Bryan Nilsen: "A JI is context shifting constantly, especially during capstones. For me, having to quickly get up to speed with the code that a student brings me, that has forced me to become more a efficient troubleshooter. There is also the challenge of deciding when to provide a solution and when to back off and help lead the student to discover the solution for themselves."

Leah Hoefling: "Context shifting during capstones!!! This is one of the hardest parts about going through capstone weeks. We mentor about 9 students, help them plan an attainable app, build ERDs with them, help them set up the capstone. Then help all of the students in the class debug their unique capstone’s issues and challenges, while starting over with a new context for the subject matter, approach, and stage of the capstone each time."

We also make JIs responsible for the Product Owner and Senior Developers roles during group projects. We construct teams of 4 or 5 students for each one. Each member of the instruction team is then assigned 2 or 3 of those groups.

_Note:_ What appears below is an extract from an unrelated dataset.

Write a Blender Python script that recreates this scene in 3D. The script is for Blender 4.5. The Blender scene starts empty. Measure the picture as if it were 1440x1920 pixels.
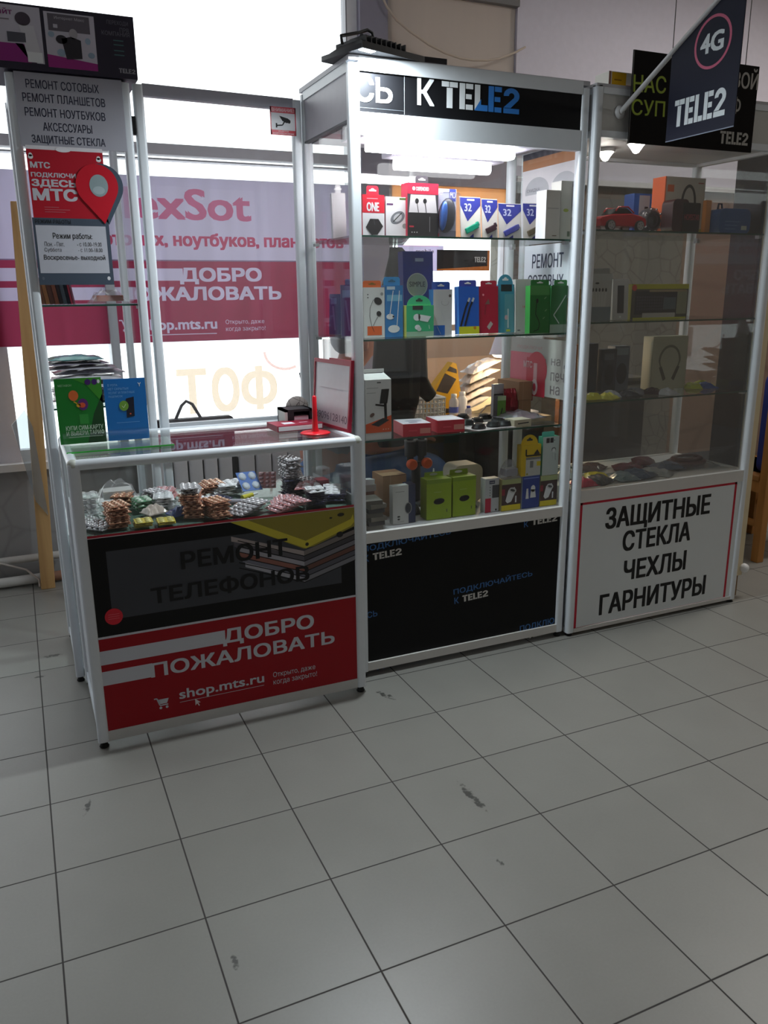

Leah Hoefling: "We are in charge of making decisions for groups that we are leading. This mean doing daily stand ups, reviewing pull requests, making issue tickets, finding bugs and issuing tickets for them, conducting constructive retros, and building teams for next group project."

Interviewing

Junior instructors are trained on our process for interviewing potential students. Again, being former students and remembering who they enjoyed working with (and who they didn't) are essential markers for them.

Leah Hoefling: "Most of us interview incoming students because we know what makes a successful student here, while we also provide insight into student life and the classroom."

But Wait, There's More

Our junior instructors take on all that, but I'm going to add in a few things that they didn't mention.

  • Their input is crucial for senior instructors when building effective teams for group projects.
  • Manage the orientation process so that incoming students get a chance to come to NSS before their cohort officially starts and be guided through fundamental concepts.
  • Manage an internal program called Big Sib/Little Sib, where incoming students are matched up with an existing student. This gives each incoming student one person that they know and can go to for questions about code, process, and environment.

What You Get

There is an immense difference between newly minted NSS grads and a junior instructor who has put in 12-16 months performing all of these tasks performed above. If you consider an NSS grad to be a junior developer, you can consider a junior instructor to be a mid-level developer.

  • Their communication skills are highly refined.
  • Their patience, empathy, and emotional intelligence are advanced significantly.
  • They have leadership experience in a software development team environment.
  • Their knowledge of the patterns and strategies of web application development is far more profound and more solid.
  • Their mentoring skills are proven and solidly developed.